→ DATASET SECTION

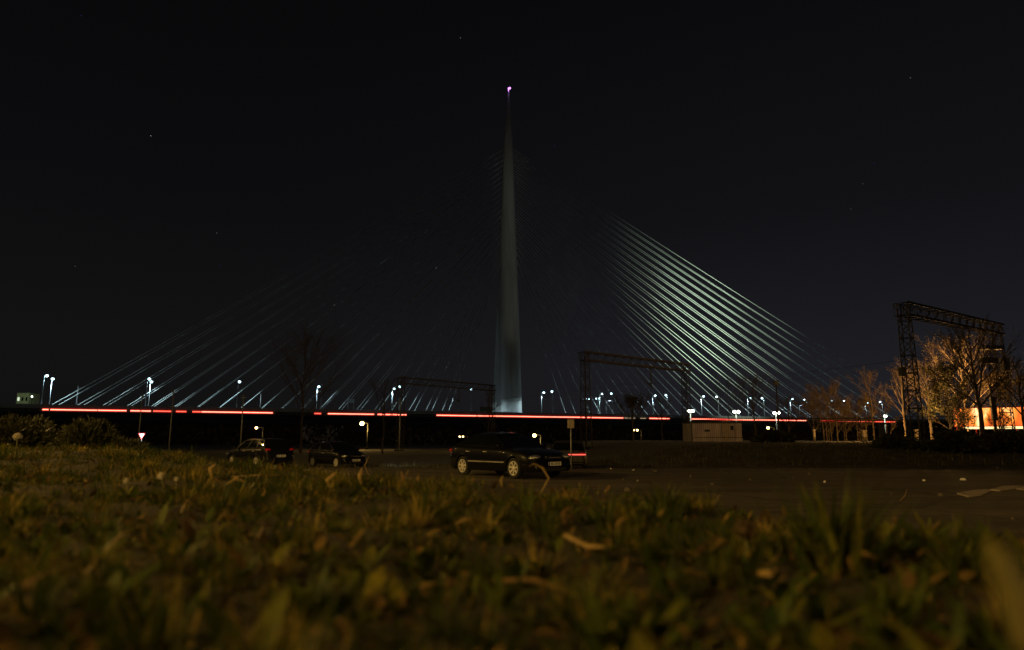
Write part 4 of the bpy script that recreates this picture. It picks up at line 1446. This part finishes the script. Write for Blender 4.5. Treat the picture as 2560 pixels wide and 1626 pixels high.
def leaves(x, y, z, L, w, az, lean, curl, fold, rs, shape=1.0):
    """Broad leaves: 7 rows by 3 columns, folded along the midrib."""
    n = len(x); rows = 7
    t = np.linspace(0, 1, rows)[None, :]
    ang = lean[:, None] + curl[:, None] * t
    ds = L[:, None] / (rows - 1)
    hor = np.concatenate([np.zeros((n, 1)), np.cumsum(np.sin(ang[:, :-1]) * ds, 1)], 1)
    ver = np.concatenate([np.zeros((n, 1)), np.cumsum(np.cos(ang[:, :-1]) * ds, 1)], 1)
    prof = np.sin(np.pi * t ** shape) ** .8 * .97 + .03
    wid = w[:, None] * prof * .5 * (1 + .18 * np.sin(t * 17 + rs.rand(n, 1) * 6))
    ca, sa = np.cos(az)[:, None], np.sin(az)[:, None]
    nx, nz = np.cos(ang), -np.sin(ang)
    v = np.empty((n, rows, 3, 3))
    for k, s in enumerate((-1, 0, 1)):
        up = fold[:, None] * wid * abs(s)
        v[:, :, k, 0] = x[:, None] + (hor - up * np.cos(ang)) * ca - sa * wid * s
        v[:, :, k, 1] = y[:, None] + (hor - up * np.cos(ang)) * sa + ca * wid * s
        v[:, :, k, 2] = z[:, None] + ver + up * np.sin(ang)
    b = (np.arange(n) * rows * 3)[:, None]
    q = []
    for r in range(rows - 1):
        for k in range(2):
            i = b[:, 0] + r * 3 + k
            q.append(np.stack([i, i + 1, i + 4, i + 3], -1))
    return v.reshape(-1, 3), np.concatenate(q), rows * 3


rs = np.random.RandomState(12)
# clumps: blades radiate from a few thousand tussock centres, with thin short grass between them
cx, cy = scatter(6500, rs, .55, 12.5, .85)
k = rs.rand(len(cx)) < np.clip(.50 + .40 * nz2(cx * .42 + 3, cy * .42), .10, 1)
cx, cy = cx[k], cy[k]
nc = len(cx)
ch = np.clip(rs.gamma(3.2, .021, nc), .025, .15)
ct = rs.normal(.44, .2, nc)
cnt = (rs.randint(22, 46, nc) * np.clip(1.5 - cy * .05, .8, 1.5)).astype(int)
ci = np.repeat(np.arange(nc), cnt)
N1 = len(ci)
az = rs.uniform(0, 2 * pi, N1)
rad = np.abs(rs.normal(0, .026, N1)) * (1 + .35 * np.clip(cy[ci] - 2, 0, 6))
x1, y1 = cx[ci] + np.cos(az) * rad, cy[ci] + np.sin(az) * rad
h1 = ch[ci] * rs.uniform(.45, 1.15, N1)
l1 = np.clip(rs.gamma(2, .2, N1) + rad / .09 * .2, .02, 1.2)
t1 = ct[ci] + .06 + .12 * rs.randn(N1) + (rs.rand(N1) < .10) * .45
x2, y2 = scatter(90000, rs, .5, 12.5, .9)
k = rs.rand(len(x2)) < np.clip(.35 + .35 * nz2(x2 * .7 + 1, y2 * .7), .08, 1)
x2, y2 = x2[k], y2[k]
N2 = len(x2)
x, y = np.concatenate([x1, x2]), np.concatenate([y1, y2])
n = len(x)
h = np.concatenate([h1, np.clip(rs.gamma(4, .009, N2), .01, .07)])
lay = rs.rand(N2) < .16
ln = np.concatenate([l1, np.where(lay, rs.uniform(1.0, 1.5, N2), rs.gamma(2, .25, N2))])
azz = np.concatenate([az + rs.normal(0, .5, N1), rs.uniform(0, 2 * pi, N2)])
tint = np.clip(np.concatenate([t1, .40 + .2 * rs.randn(N2) + lay * .38]), 0, 1)
w = rs.uniform(.0024, .0055, n) * (1 + 1.0 * np.clip(y - 2, 0, 7) / 7)
v, q, per = blades(x, y, BANK(x, y) - .004, h, w, azz, ln, rs.uniform(.1, 1.4, n), rs)
tag(np_obj('grass', v, q, M['grass'], np.repeat(tint, per)), 'short rough grass covering the bank in front of the lens', 'grass', kind='stuff')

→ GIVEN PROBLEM
Quote everything in the listing above exactly; pictures are the only thing to omit.

→ SOLUTION TO THE PROBLEM
Write part 4 of the bpy script that recreates this picture. It picks up at line 1446. This part finishes the script. Write for Blender 4.5. Treat the picture as 2560 pixels wide and 1626 pixels high.
def leaves(x, y, z, L, w, az, lean, curl, fold, rs, shape=1.0):
    """Broad leaves: 7 rows by 3 columns, folded along the midrib."""
    n = len(x); rows = 7
    t = np.linspace(0, 1, rows)[None, :]
    ang = lean[:, None] + curl[:, None] * t
    ds = L[:, None] / (rows - 1)
    hor = np.concatenate([np.zeros((n, 1)), np.cumsum(np.sin(ang[:, :-1]) * ds, 1)], 1)
    ver = np.concatenate([np.zeros((n, 1)), np.cumsum(np.cos(ang[:, :-1]) * ds, 1)], 1)
    prof = np.sin(np.pi * t ** shape) ** .8 * .97 + .03
    wid = w[:, None] * prof * .5 * (1 + .18 * np.sin(t * 17 + rs.rand(n, 1) * 6))
    ca, sa = np.cos(az)[:, None], np.sin(az)[:, None]
    nx, nz = np.cos(ang), -np.sin(ang)
    v = np.empty((n, rows, 3, 3))
    for k, s in enumerate((-1, 0, 1)):
        up = fold[:, None] * wid * abs(s)
        v[:, :, k, 0] = x[:, None] + (hor - up * np.cos(ang)) * ca - sa * wid * s
        v[:, :, k, 1] = y[:, None] + (hor - up * np.cos(ang)) * sa + ca * wid * s
        v[:, :, k, 2] = z[:, None] + ver + up * np.sin(ang)
    b = (np.arange(n) * rows * 3)[:, None]
    q = []
    for r in range(rows - 1):
        for k in range(2):
            i = b[:, 0] + r * 3 + k
            q.append(np.stack([i, i + 1, i + 4, i + 3], -1))
    return v.reshape(-1, 3), np.concatenate(q), rows * 3


rs = np.random.RandomState(12)
# clumps: blades radiate from a few thousand tussock centres, with thin short grass between them
cx, cy = scatter(6500, rs, .55, 12.5, .85)
k = rs.rand(len(cx)) < np.clip(.50 + .40 * nz2(cx * .42 + 3, cy * .42), .10, 1)
cx, cy = cx[k], cy[k]
nc = len(cx)
ch = np.clip(rs.gamma(3.2, .021, nc), .025, .15)
ct = rs.normal(.44, .2, nc)
cnt = (rs.randint(22, 46, nc) * np.clip(1.5 - cy * .05, .8, 1.5)).astype(int)
ci = np.repeat(np.arange(nc), cnt)
N1 = len(ci)
az = rs.uniform(0, 2 * pi, N1)
rad = np.abs(rs.normal(0, .026, N1)) * (1 + .35 * np.clip(cy[ci] - 2, 0, 6))
x1, y1 = cx[ci] + np.cos(az) * rad, cy[ci] + np.sin(az) * rad
h1 = ch[ci] * rs.uniform(.45, 1.15, N1)
l1 = np.clip(rs.gamma(2, .2, N1) + rad / .09 * .2, .02, 1.2)
t1 = ct[ci] + .06 + .12 * rs.randn(N1) + (rs.rand(N1) < .10) * .45
x2, y2 = scatter(90000, rs, .5, 12.5, .9)
k = rs.rand(len(x2)) < np.clip(.35 + .35 * nz2(x2 * .7 + 1, y2 * .7), .08, 1)
x2, y2 = x2[k], y2[k]
N2 = len(x2)
x, y = np.concatenate([x1, x2]), np.concatenate([y1, y2])
n = len(x)
h = np.concatenate([h1, np.clip(rs.gamma(4, .009, N2), .01, .07)])
lay = rs.rand(N2) < .16
ln = np.concatenate([l1, np.where(lay, rs.uniform(1.0, 1.5, N2), rs.gamma(2, .25, N2))])
azz = np.concatenate([az + rs.normal(0, .5, N1), rs.uniform(0, 2 * pi, N2)])
tint = np.clip(np.concatenate([t1, .40 + .2 * rs.randn(N2) + lay * .38]), 0, 1)
w = rs.uniform(.0024, .0055, n) * (1 + 1.0 * np.clip(y - 2, 0, 7) / 7)
v, q, per = blades(x, y, BANK(x, y) - .004, h, w, azz, ln, rs.uniform(.1, 1.4, n), rs)
tag(np_obj('grass', v, q, M['grass'], np.repeat(tint, per)), 'short rough grass covering the bank in front of the lens', 'grass', kind='stuff')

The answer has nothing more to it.